Perhaps I shouldn’t have chosen your course back then, Peter Benz, but one in media systems?
Indeed, I would have been better equipped to deal with the architects and civil engineers during the many building sessions I now attend on a weekly basis.
But I have it on good authority that media systems – computer science – certainly wouldn’t have been something for me. You see, I ended up marrying the media systems engineer who was my neighbour in the student hall of residence.
You can find all kinds of things in Weimar – even love.
You, dear freshmen, are now at the beginning of it all. You are likely searching for something that cannot yet be fully grasped.

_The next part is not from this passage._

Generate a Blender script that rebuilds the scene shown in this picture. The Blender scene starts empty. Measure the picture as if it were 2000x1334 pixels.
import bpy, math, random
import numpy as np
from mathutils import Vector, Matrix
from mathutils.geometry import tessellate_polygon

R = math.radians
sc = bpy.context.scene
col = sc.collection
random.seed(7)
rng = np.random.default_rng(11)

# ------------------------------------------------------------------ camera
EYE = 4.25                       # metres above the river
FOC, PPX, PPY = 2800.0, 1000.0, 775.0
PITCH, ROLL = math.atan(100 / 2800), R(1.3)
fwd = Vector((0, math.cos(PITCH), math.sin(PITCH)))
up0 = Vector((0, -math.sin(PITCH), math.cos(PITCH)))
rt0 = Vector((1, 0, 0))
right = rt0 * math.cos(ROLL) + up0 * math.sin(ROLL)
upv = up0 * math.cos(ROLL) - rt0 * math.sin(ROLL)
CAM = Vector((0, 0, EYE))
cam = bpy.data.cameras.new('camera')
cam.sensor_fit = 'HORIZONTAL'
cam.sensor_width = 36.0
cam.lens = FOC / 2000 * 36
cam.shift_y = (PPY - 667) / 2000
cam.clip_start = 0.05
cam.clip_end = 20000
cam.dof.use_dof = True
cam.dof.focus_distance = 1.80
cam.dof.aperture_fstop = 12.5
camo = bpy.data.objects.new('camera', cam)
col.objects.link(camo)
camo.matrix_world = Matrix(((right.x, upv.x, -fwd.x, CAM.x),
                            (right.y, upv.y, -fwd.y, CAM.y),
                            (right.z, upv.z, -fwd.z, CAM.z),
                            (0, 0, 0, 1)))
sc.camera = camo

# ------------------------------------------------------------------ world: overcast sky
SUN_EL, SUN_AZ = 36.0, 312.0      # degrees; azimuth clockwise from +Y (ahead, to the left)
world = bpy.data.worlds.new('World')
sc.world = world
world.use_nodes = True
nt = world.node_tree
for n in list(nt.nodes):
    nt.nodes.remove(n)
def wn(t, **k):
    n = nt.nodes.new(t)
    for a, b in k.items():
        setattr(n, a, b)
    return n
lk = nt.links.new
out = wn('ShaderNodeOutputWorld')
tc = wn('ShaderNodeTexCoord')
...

My story will most definitely differ from many of the stories of my fellow students back then, as too will your lives develop differently.
You belong to a different generation than mine, you face a different set of world problems in your younger years than I did back then.
Start looking, be active, but also take time to find yourself. I didn’t find my profession, my calling found me.
I was able to recognise it, too, because so many inspiring people, professors, lecturers and staff of this university – but also friends and kindred spirits in Weimar – led me to the realisation. So now is also the moment for me to say thank you to all those people in Weimar! I think you already know who you are.
Dear freshmen,
· I wish for you to also find such people, especially for those times when things aren’t going so well.
· I wish you the strength to endure any doubts you have.
· I wish you experiences that show you what you don’t want, so that what you do want becomes ever clearer.
· I wish for you to go out into the world, and that the many turns you take in life do not lead to dead ends.
· I wish you the wherewithal to extricate yourself from any dead ends you do find yourself in.
· I wish for you to find something that helps you find yourself again.
· I wish you something that enraptures you!
None of this is a given.
But for this moment, I wish you one thing above all:
Hold on tight to the feeling gripping you right now: to be here at the beginning of all the possibilities.
Throw yourself into the here and now, into the fantastic luck of being a beginner.